GOAL OF THE EXERCISE » Extract every line of the material below and reproduce it faithfully.

Start MATERIAL PROVIDED

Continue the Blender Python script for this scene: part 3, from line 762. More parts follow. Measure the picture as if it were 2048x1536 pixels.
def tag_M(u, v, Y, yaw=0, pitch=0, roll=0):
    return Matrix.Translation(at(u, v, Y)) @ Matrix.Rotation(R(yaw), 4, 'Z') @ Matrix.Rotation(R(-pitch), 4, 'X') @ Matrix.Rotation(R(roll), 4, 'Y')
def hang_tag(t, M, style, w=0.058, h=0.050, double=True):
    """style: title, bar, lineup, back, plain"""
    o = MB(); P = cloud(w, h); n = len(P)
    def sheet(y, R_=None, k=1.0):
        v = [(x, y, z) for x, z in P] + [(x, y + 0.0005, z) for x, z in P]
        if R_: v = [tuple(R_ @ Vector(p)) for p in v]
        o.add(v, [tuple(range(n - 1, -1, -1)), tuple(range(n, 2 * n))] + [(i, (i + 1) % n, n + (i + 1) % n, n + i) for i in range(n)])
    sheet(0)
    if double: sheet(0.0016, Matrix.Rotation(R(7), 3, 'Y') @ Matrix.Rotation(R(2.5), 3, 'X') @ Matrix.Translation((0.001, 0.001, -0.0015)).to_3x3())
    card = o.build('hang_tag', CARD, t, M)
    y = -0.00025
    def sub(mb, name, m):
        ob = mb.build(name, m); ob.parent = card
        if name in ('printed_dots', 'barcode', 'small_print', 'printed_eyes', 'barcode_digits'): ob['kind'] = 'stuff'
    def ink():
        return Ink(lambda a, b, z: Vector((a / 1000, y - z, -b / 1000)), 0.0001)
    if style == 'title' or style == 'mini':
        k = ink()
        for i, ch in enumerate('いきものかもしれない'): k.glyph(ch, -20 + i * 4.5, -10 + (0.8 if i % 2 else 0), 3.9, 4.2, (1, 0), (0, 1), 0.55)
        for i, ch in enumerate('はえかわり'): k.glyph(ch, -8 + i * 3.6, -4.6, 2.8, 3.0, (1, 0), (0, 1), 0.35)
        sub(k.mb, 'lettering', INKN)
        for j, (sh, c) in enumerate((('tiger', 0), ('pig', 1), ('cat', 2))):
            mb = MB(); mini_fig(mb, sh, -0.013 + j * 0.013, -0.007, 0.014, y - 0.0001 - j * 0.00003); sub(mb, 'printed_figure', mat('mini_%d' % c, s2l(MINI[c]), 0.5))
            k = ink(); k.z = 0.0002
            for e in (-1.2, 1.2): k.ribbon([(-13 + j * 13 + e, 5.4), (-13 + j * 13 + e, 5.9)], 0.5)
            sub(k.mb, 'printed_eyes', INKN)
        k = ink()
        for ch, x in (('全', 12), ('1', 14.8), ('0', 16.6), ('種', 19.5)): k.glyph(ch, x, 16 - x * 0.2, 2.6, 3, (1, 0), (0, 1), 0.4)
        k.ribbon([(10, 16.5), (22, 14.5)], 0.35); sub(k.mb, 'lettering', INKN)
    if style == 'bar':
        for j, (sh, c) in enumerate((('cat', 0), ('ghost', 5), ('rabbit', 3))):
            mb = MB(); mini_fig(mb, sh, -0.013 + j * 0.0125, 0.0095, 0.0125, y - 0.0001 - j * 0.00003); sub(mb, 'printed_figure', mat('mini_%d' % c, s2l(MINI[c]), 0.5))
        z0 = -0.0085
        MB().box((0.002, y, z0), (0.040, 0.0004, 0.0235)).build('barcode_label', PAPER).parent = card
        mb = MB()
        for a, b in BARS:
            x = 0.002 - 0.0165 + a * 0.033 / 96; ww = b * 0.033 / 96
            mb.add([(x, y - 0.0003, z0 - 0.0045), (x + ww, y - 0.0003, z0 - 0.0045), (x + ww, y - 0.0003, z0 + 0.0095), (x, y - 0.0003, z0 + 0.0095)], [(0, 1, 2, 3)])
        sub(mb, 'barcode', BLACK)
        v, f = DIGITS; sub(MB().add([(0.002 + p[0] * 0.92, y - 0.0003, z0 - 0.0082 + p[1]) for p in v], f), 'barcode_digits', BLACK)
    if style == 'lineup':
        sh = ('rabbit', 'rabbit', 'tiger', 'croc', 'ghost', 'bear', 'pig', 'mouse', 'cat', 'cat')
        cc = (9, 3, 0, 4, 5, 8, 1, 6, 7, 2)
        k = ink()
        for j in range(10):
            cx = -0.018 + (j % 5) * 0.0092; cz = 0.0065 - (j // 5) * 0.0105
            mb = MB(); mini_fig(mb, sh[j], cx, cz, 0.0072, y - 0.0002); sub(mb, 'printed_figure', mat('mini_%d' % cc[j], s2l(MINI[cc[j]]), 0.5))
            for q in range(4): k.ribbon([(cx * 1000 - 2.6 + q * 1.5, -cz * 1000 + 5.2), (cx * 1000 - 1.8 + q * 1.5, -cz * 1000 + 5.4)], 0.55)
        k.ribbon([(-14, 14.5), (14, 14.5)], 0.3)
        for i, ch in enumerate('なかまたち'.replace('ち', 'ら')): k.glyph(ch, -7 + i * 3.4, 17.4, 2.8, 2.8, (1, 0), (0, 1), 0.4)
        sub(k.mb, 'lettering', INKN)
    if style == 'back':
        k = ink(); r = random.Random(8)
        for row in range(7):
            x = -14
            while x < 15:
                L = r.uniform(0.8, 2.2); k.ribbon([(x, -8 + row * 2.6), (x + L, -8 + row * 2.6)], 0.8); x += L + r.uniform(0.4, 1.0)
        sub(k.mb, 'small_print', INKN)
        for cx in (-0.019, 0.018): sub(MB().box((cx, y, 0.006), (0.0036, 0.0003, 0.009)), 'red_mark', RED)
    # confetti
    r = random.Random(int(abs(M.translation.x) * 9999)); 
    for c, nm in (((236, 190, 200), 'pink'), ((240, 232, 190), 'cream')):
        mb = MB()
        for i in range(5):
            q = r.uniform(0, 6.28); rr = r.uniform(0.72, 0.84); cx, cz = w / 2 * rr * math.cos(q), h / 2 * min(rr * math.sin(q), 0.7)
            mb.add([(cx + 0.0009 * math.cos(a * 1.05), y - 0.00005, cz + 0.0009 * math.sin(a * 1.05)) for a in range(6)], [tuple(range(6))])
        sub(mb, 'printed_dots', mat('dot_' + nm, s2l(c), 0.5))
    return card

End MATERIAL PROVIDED

SOLUTION »
Continue the Blender Python script for this scene: part 3, from line 762. More parts follow. Measure the picture as if it were 2048x1536 pixels.
def tag_M(u, v, Y, yaw=0, pitch=0, roll=0):
    return Matrix.Translation(at(u, v, Y)) @ Matrix.Rotation(R(yaw), 4, 'Z') @ Matrix.Rotation(R(-pitch), 4, 'X') @ Matrix.Rotation(R(roll), 4, 'Y')
def hang_tag(t, M, style, w=0.058, h=0.050, double=True):
    """style: title, bar, lineup, back, plain"""
    o = MB(); P = cloud(w, h); n = len(P)
    def sheet(y, R_=None, k=1.0):
        v = [(x, y, z) for x, z in P] + [(x, y + 0.0005, z) for x, z in P]
        if R_: v = [tuple(R_ @ Vector(p)) for p in v]
        o.add(v, [tuple(range(n - 1, -1, -1)), tuple(range(n, 2 * n))] + [(i, (i + 1) % n, n + (i + 1) % n, n + i) for i in range(n)])
    sheet(0)
    if double: sheet(0.0016, Matrix.Rotation(R(7), 3, 'Y') @ Matrix.Rotation(R(2.5), 3, 'X') @ Matrix.Translation((0.001, 0.001, -0.0015)).to_3x3())
    card = o.build('hang_tag', CARD, t, M)
    y = -0.00025
    def sub(mb, name, m):
        ob = mb.build(name, m); ob.parent = card
        if name in ('printed_dots', 'barcode', 'small_print', 'printed_eyes', 'barcode_digits'): ob['kind'] = 'stuff'
    def ink():
        return Ink(lambda a, b, z: Vector((a / 1000, y - z, -b / 1000)), 0.0001)
    if style == 'title' or style == 'mini':
        k = ink()
        for i, ch in enumerate('いきものかもしれない'): k.glyph(ch, -20 + i * 4.5, -10 + (0.8 if i % 2 else 0), 3.9, 4.2, (1, 0), (0, 1), 0.55)
        for i, ch in enumerate('はえかわり'): k.glyph(ch, -8 + i * 3.6, -4.6, 2.8, 3.0, (1, 0), (0, 1), 0.35)
        sub(k.mb, 'lettering', INKN)
        for j, (sh, c) in enumerate((('tiger', 0), ('pig', 1), ('cat', 2))):
            mb = MB(); mini_fig(mb, sh, -0.013 + j * 0.013, -0.007, 0.014, y - 0.0001 - j * 0.00003); sub(mb, 'printed_figure', mat('mini_%d' % c, s2l(MINI[c]), 0.5))
            k = ink(); k.z = 0.0002
            for e in (-1.2, 1.2): k.ribbon([(-13 + j * 13 + e, 5.4), (-13 + j * 13 + e, 5.9)], 0.5)
            sub(k.mb, 'printed_eyes', INKN)
        k = ink()
        for ch, x in (('全', 12), ('1', 14.8), ('0', 16.6), ('種', 19.5)): k.glyph(ch, x, 16 - x * 0.2, 2.6, 3, (1, 0), (0, 1), 0.4)
        k.ribbon([(10, 16.5), (22, 14.5)], 0.35); sub(k.mb, 'lettering', INKN)
    if style == 'bar':
        for j, (sh, c) in enumerate((('cat', 0), ('ghost', 5), ('rabbit', 3))):
            mb = MB(); mini_fig(mb, sh, -0.013 + j * 0.0125, 0.0095, 0.0125, y - 0.0001 - j * 0.00003); sub(mb, 'printed_figure', mat('mini_%d' % c, s2l(MINI[c]), 0.5))
        z0 = -0.0085
        MB().box((0.002, y, z0), (0.040, 0.0004, 0.0235)).build('barcode_label', PAPER).parent = card
        mb = MB()
        for a, b in BARS:
            x = 0.002 - 0.0165 + a * 0.033 / 96; ww = b * 0.033 / 96
            mb.add([(x, y - 0.0003, z0 - 0.0045), (x + ww, y - 0.0003, z0 - 0.0045), (x + ww, y - 0.0003, z0 + 0.0095), (x, y - 0.0003, z0 + 0.0095)], [(0, 1, 2, 3)])
        sub(mb, 'barcode', BLACK)
        v, f = DIGITS; sub(MB().add([(0.002 + p[0] * 0.92, y - 0.0003, z0 - 0.0082 + p[1]) for p in v], f), 'barcode_digits', BLACK)
    if style == 'lineup':
        sh = ('rabbit', 'rabbit', 'tiger', 'croc', 'ghost', 'bear', 'pig', 'mouse', 'cat', 'cat')
        cc = (9, 3, 0, 4, 5, 8, 1, 6, 7, 2)
        k = ink()
        for j in range(10):
            cx = -0.018 + (j % 5) * 0.0092; cz = 0.0065 - (j // 5) * 0.0105
            mb = MB(); mini_fig(mb, sh[j], cx, cz, 0.0072, y - 0.0002); sub(mb, 'printed_figure', mat('mini_%d' % cc[j], s2l(MINI[cc[j]]), 0.5))
            for q in range(4): k.ribbon([(cx * 1000 - 2.6 + q * 1.5, -cz * 1000 + 5.2), (cx * 1000 - 1.8 + q * 1.5, -cz * 1000 + 5.4)], 0.55)
        k.ribbon([(-14, 14.5), (14, 14.5)], 0.3)
        for i, ch in enumerate('なかまたち'.replace('ち', 'ら')): k.glyph(ch, -7 + i * 3.4, 17.4, 2.8, 2.8, (1, 0), (0, 1), 0.4)
        sub(k.mb, 'lettering', INKN)
    if style == 'back':
        k = ink(); r = random.Random(8)
        for row in range(7):
            x = -14
            while x < 15:
                L = r.uniform(0.8, 2.2); k.ribbon([(x, -8 + row * 2.6), (x + L, -8 + row * 2.6)], 0.8); x += L + r.uniform(0.4, 1.0)
        sub(k.mb, 'small_print', INKN)
        for cx in (-0.019, 0.018): sub(MB().box((cx, y, 0.006), (0.0036, 0.0003, 0.009)), 'red_mark', RED)
    # confetti
    r = random.Random(int(abs(M.translation.x) * 9999)); 
    for c, nm in (((236, 190, 200), 'pink'), ((240, 232, 190), 'cream')):
        mb = MB()
        for i in range(5):
            q = r.uniform(0, 6.28); rr = r.uniform(0.72, 0.84); cx, cz = w / 2 * rr * math.cos(q), h / 2 * min(rr * math.sin(q), 0.7)
            mb.add([(cx + 0.0009 * math.cos(a * 1.05), y - 0.00005, cz + 0.0009 * math.sin(a * 1.05)) for a in range(6)], [tuple(range(6))])
        sub(mb, 'printed_dots', mat('dot_' + nm, s2l(c), 0.5))
    return card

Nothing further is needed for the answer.